What is asked: Repeat the entire listing exactly.

Raw data:

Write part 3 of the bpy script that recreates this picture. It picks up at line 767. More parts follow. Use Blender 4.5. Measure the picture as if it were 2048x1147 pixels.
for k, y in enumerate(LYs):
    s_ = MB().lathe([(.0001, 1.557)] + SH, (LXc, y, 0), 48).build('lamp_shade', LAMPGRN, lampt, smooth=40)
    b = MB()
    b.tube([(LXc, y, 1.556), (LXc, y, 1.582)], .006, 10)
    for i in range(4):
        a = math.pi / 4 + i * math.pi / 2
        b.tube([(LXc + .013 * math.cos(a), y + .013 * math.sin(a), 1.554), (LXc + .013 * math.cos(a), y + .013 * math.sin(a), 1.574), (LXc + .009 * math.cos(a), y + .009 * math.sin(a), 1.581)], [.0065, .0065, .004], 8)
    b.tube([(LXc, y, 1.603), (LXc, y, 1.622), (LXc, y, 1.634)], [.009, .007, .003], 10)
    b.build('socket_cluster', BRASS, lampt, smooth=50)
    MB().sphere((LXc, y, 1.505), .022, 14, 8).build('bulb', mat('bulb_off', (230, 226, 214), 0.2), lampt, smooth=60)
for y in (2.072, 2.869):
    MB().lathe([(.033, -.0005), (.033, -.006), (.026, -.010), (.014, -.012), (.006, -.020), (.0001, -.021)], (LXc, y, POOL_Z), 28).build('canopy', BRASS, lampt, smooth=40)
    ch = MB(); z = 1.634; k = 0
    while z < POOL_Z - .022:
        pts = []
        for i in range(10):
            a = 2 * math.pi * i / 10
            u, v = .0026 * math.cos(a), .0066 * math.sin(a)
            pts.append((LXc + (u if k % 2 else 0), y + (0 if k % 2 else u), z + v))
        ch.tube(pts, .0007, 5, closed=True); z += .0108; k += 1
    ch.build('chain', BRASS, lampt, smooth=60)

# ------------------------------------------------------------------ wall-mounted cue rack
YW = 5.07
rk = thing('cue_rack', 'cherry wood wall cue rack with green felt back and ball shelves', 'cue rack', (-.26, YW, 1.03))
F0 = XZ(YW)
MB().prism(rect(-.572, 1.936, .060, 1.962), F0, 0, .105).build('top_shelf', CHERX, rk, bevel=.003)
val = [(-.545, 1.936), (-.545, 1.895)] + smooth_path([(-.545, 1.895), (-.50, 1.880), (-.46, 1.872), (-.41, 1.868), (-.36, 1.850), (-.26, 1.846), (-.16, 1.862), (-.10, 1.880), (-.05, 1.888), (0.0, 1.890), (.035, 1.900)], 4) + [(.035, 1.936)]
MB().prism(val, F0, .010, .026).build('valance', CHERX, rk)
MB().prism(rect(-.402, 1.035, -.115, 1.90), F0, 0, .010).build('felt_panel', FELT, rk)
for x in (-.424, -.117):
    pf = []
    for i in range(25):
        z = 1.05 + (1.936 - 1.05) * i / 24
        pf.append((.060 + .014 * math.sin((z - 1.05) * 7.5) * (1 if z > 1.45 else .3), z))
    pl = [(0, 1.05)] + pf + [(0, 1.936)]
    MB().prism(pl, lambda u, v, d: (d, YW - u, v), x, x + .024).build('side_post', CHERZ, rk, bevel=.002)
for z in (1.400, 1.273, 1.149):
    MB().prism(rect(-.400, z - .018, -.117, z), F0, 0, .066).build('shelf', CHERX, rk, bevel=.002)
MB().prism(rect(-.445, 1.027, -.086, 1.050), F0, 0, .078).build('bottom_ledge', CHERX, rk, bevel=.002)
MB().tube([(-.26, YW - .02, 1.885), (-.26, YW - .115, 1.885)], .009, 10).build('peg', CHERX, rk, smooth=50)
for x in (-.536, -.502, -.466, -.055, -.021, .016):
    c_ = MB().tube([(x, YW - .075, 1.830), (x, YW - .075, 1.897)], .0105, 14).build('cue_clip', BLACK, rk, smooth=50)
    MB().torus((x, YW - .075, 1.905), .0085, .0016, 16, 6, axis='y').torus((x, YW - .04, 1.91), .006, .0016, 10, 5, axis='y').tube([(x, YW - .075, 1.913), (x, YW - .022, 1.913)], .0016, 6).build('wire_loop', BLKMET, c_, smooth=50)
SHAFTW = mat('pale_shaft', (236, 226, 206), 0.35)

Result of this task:
Write part 3 of the bpy script that recreates this picture. It picks up at line 767. More parts follow. Use Blender 4.5. Measure the picture as if it were 2048x1147 pixels.
for k, y in enumerate(LYs):
    s_ = MB().lathe([(.0001, 1.557)] + SH, (LXc, y, 0), 48).build('lamp_shade', LAMPGRN, lampt, smooth=40)
    b = MB()
    b.tube([(LXc, y, 1.556), (LXc, y, 1.582)], .006, 10)
    for i in range(4):
        a = math.pi / 4 + i * math.pi / 2
        b.tube([(LXc + .013 * math.cos(a), y + .013 * math.sin(a), 1.554), (LXc + .013 * math.cos(a), y + .013 * math.sin(a), 1.574), (LXc + .009 * math.cos(a), y + .009 * math.sin(a), 1.581)], [.0065, .0065, .004], 8)
    b.tube([(LXc, y, 1.603), (LXc, y, 1.622), (LXc, y, 1.634)], [.009, .007, .003], 10)
    b.build('socket_cluster', BRASS, lampt, smooth=50)
    MB().sphere((LXc, y, 1.505), .022, 14, 8).build('bulb', mat('bulb_off', (230, 226, 214), 0.2), lampt, smooth=60)
for y in (2.072, 2.869):
    MB().lathe([(.033, -.0005), (.033, -.006), (.026, -.010), (.014, -.012), (.006, -.020), (.0001, -.021)], (LXc, y, POOL_Z), 28).build('canopy', BRASS, lampt, smooth=40)
    ch = MB(); z = 1.634; k = 0
    while z < POOL_Z - .022:
        pts = []
        for i in range(10):
            a = 2 * math.pi * i / 10
            u, v = .0026 * math.cos(a), .0066 * math.sin(a)
            pts.append((LXc + (u if k % 2 else 0), y + (0 if k % 2 else u), z + v))
        ch.tube(pts, .0007, 5, closed=True); z += .0108; k += 1
    ch.build('chain', BRASS, lampt, smooth=60)

# ------------------------------------------------------------------ wall-mounted cue rack
YW = 5.07
rk = thing('cue_rack', 'cherry wood wall cue rack with green felt back and ball shelves', 'cue rack', (-.26, YW, 1.03))
F0 = XZ(YW)
MB().prism(rect(-.572, 1.936, .060, 1.962), F0, 0, .105).build('top_shelf', CHERX, rk, bevel=.003)
val = [(-.545, 1.936), (-.545, 1.895)] + smooth_path([(-.545, 1.895), (-.50, 1.880), (-.46, 1.872), (-.41, 1.868), (-.36, 1.850), (-.26, 1.846), (-.16, 1.862), (-.10, 1.880), (-.05, 1.888), (0.0, 1.890), (.035, 1.900)], 4) + [(.035, 1.936)]
MB().prism(val, F0, .010, .026).build('valance', CHERX, rk)
MB().prism(rect(-.402, 1.035, -.115, 1.90), F0, 0, .010).build('felt_panel', FELT, rk)
for x in (-.424, -.117):
    pf = []
    for i in range(25):
        z = 1.05 + (1.936 - 1.05) * i / 24
        pf.append((.060 + .014 * math.sin((z - 1.05) * 7.5) * (1 if z > 1.45 else .3), z))
    pl = [(0, 1.05)] + pf + [(0, 1.936)]
    MB().prism(pl, lambda u, v, d: (d, YW - u, v), x, x + .024).build('side_post', CHERZ, rk, bevel=.002)
for z in (1.400, 1.273, 1.149):
    MB().prism(rect(-.400, z - .018, -.117, z), F0, 0, .066).build('shelf', CHERX, rk, bevel=.002)
MB().prism(rect(-.445, 1.027, -.086, 1.050), F0, 0, .078).build('bottom_ledge', CHERX, rk, bevel=.002)
MB().tube([(-.26, YW - .02, 1.885), (-.26, YW - .115, 1.885)], .009, 10).build('peg', CHERX, rk, smooth=50)
for x in (-.536, -.502, -.466, -.055, -.021, .016):
    c_ = MB().tube([(x, YW - .075, 1.830), (x, YW - .075, 1.897)], .0105, 14).build('cue_clip', BLACK, rk, smooth=50)
    MB().torus((x, YW - .075, 1.905), .0085, .0016, 16, 6, axis='y').torus((x, YW - .04, 1.91), .006, .0016, 10, 5, axis='y').tube([(x, YW - .075, 1.913), (x, YW - .022, 1.913)], .0016, 6).build('wire_loop', BLKMET, c_, smooth=50)
SHAFTW = mat('pale_shaft', (236, 226, 206), 0.35)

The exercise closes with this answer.